-- START --

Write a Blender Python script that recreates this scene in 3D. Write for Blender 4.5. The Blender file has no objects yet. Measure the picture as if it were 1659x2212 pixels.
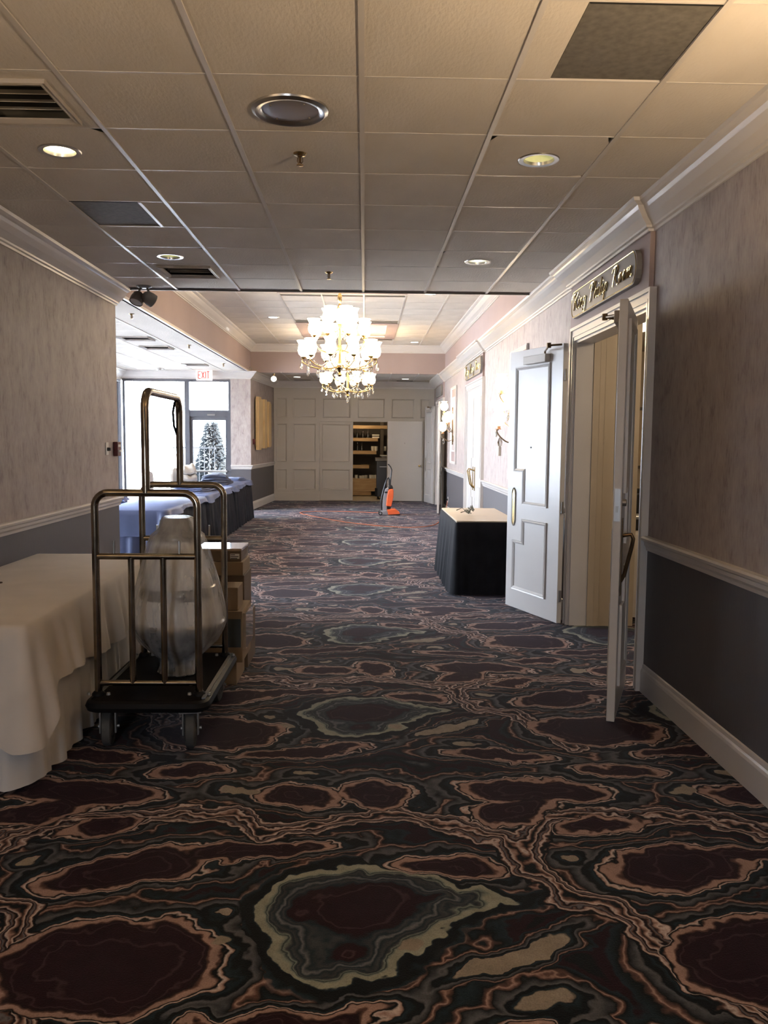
import bpy, math, random
from mathutils import Vector, Matrix
random.seed(7)
scene = bpy.context.scene
COL = scene.collection
R_ = math.radians

# ------------------------------------------------------------------ camera
yaw, pit, rol = R_(1.403), R_(-5.010), R_(0.4916)
fw = Vector((math.sin(yaw)*math.cos(pit), math.cos(yaw)*math.cos(pit), math.sin(pit)))
r0 = Vector((math.cos(yaw), -math.sin(yaw), 0)); u0 = r0.cross(fw)
rr = math.cos(rol)*r0 + math.sin(rol)*u0; uu = -math.sin(rol)*r0 + math.cos(rol)*u0
cam = bpy.data.cameras.new('camera'); cam.sensor_fit = 'VERTICAL'; cam.sensor_height = 24.0
cam.lens = 1785.0/2212.0*24.0; cam.clip_start = 0.05; cam.clip_end = 300
co = bpy.data.objects.new('camera', cam); COL.objects.link(co)
M = Matrix((rr, uu, -fw)).transposed().to_4x4(); M.translation = Vector((0, 0, 1.59))
co.matrix_world = M
scene.camera = co

# ------------------------------------------------------------------ world, portals, exposure
W = bpy.data.worlds.new('world'); scene.world = W; W.use_nodes = True
bg = W.node_tree.nodes['Background']
bg.inputs[0].default_value = (0.80, 0.88, 1.0, 1); bg.inputs[1].default_value = 28.0
vs = scene.view_settings
vs.view_transform = 'Standard'; vs.look = 'None'; vs.gamma = 1.0; vs.exposure = 0.28; vs.use_curve_mapping = False

def portal(name, loc, rot, sx, sy):
    l = bpy.data.lights.new(name, 'AREA'); l.shape = 'RECTANGLE'; l.size = sx; l.size_y = sy
    l.cycles.is_portal = True
    o = bpy.data.objects.new(name, l); o.location = loc; o.rotation_euler = rot; COL.objects.link(o)
portal('window_portal_side', (-5.46, 13.4, 1.45), (0, R_(-90), 0), 2.8, 9.8)
portal('window_portal_end', (-4.15, 18.52, 1.45), (R_(-90), 0, 0), 2.3, 2.8)
portal('window_portal_rear', (-1.1, -6.2, 1.5), (R_(90), 0, 0), .9, 1.2)  # guides sky light through the opening added in the unseen rear wall
sl = bpy.data.lights.new('sun', 'SUN'); sl.energy = 150; sl.color = (1, .95, .88); sl.angle = R_(1)
so = bpy.data.objects.new('sun', sl); COL.objects.link(so); so.rotation_euler = Vector((-.62, .25, -1.0)).to_track_quat('-Z', 'Y').to_euler()

def point_light(name, loc, power, color, radius=0.05):
    l = bpy.data.lights.new(name, 'POINT'); l.energy = power; l.color = color; l.shadow_soft_size = radius
    o = bpy.data.objects.new(name, l); o.location = loc; COL.objects.link(o); return o
WARM = (1.0, 0.72, 0.42)

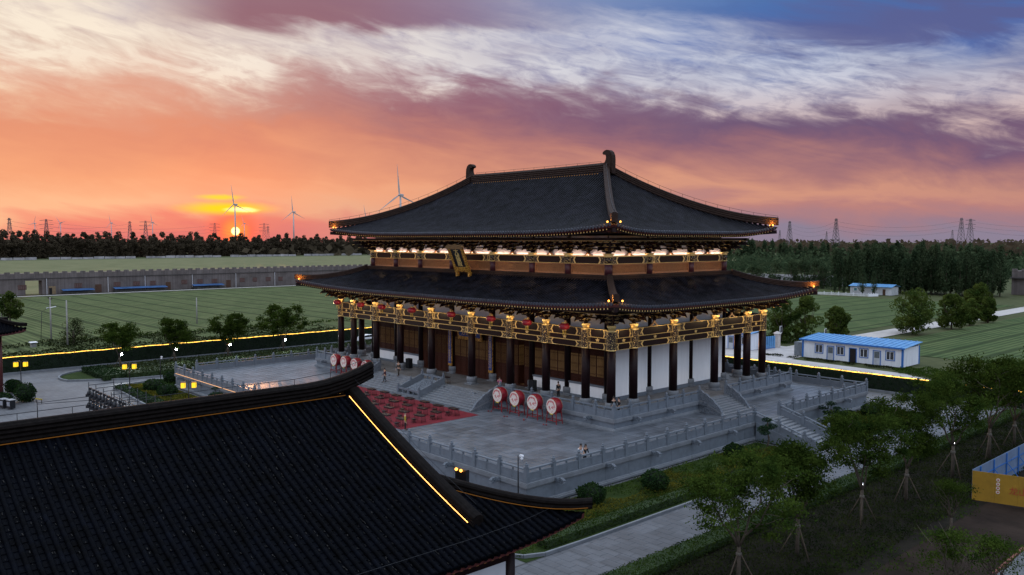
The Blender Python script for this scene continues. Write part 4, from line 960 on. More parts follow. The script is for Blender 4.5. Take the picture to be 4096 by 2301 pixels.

-- END --

* _REQUEST_:
Every line from the top of the material above through the line with "R_ = math.radians" should be duplicated exactly, please; leave out the pictures.

* _OUTPUT_:
Write a Blender Python script that recreates this scene in 3D. Write for Blender 4.5. The Blender file has no objects yet. Measure the picture as if it were 1659x2212 pixels.
import bpy, math, random
from mathutils import Vector, Matrix
random.seed(7)
scene = bpy.context.scene
COL = scene.collection
R_ = math.radians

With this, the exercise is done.